על השכר והעונש י״בOn Rewards and Punishments 12

א׳
1[67] We have discussed typical examples of the rewards assigned in the past to the good both individually and in common with others, from which anyone can easily discern those which have been left unnoticed. We have next to consider in their turn the punishments appointed for the wicked, but in a general way since this is not the time to describe particular cases.
ב׳
2[68] At the very beginning when the human race had not yet multiplied arose a fratricide. He it was who first fell under a curse, who first brought the monstrous pollution of human blood upon the still pure earth, who first, when it was giving birth and growth to every kind of animals and plants and was bright with all the products of its fruitfulness, set a bar to that fruitfulness, who first armed dissolution against generation, death against life, sorrow against joy and evil against good.
ג׳
3[69] What then could be done to him by which he would pay the penalty he deserved, he who in a single action included everything that is violent and impious? Slay him, perhaps you will say. That is a man’s idea—man who has no eyes for the great court of justice,—for men think that death is the termination of punishment but in the divine court it is hardly the beginning.
ד׳
4[70] Since then the deed was without precedent, the punishment devised had to be also without precedent. What is this punishment? That he should live for ever in a state of dying and so to speak suffer a death which is deathless and unending. For there are two kinds of death, one consists in being dead, which is something either good or indifferent, the other consists in dying and that is entirely bad, more painful because more durable.
ה׳
5[71] Death thus remains with him perpetually; observe how that is effected. There are four passions in the soul, two concerned with the good, either at the time or in the future, that is pleasure and desire, and two concerned with evil present or expected, that is grief and fear. The pair on the good side God tore out of him by the roots so that never by any chance he should have any pleasant sensations or desire anything pleasant, and engrafted in him only the pair on the bad side, producing grief unmixed with cheerfulness and fear unrelieved.
ו׳
6[72] For he says that he laid a curse upon the fratricide that he should ever “groan and tremble.” And he set a sign upon him that no man should slay him so that he should not die once but continue perpetually dying, as I have said, dying with anguish and distress and sufferings unceasing, and most grievous of all should be sensible of his own evil plight, feeling the weight of the present ills and foreseeing the onrush of those yet to come against which he could not guard.
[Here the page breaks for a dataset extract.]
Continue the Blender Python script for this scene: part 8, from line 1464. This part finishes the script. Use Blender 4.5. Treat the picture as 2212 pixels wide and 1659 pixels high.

For hope had been torn from him, hope which God has sown in mankind that they should have a comforter to be part of their nature and give relief to the distress of all whose deeds are not beyond atonement.
ז׳
7[73] So as a man carried away by a torrent dreads the stream around him in which he is swept along but dreads still more the onrush of the flood from above propelling him violently and ceaselessly, but also towering high over him and threatening to engulf him, so too the ills close at hand are painful but more grievous are those which flow from fear, fear which supplies abundance of sorrows as from a fountain.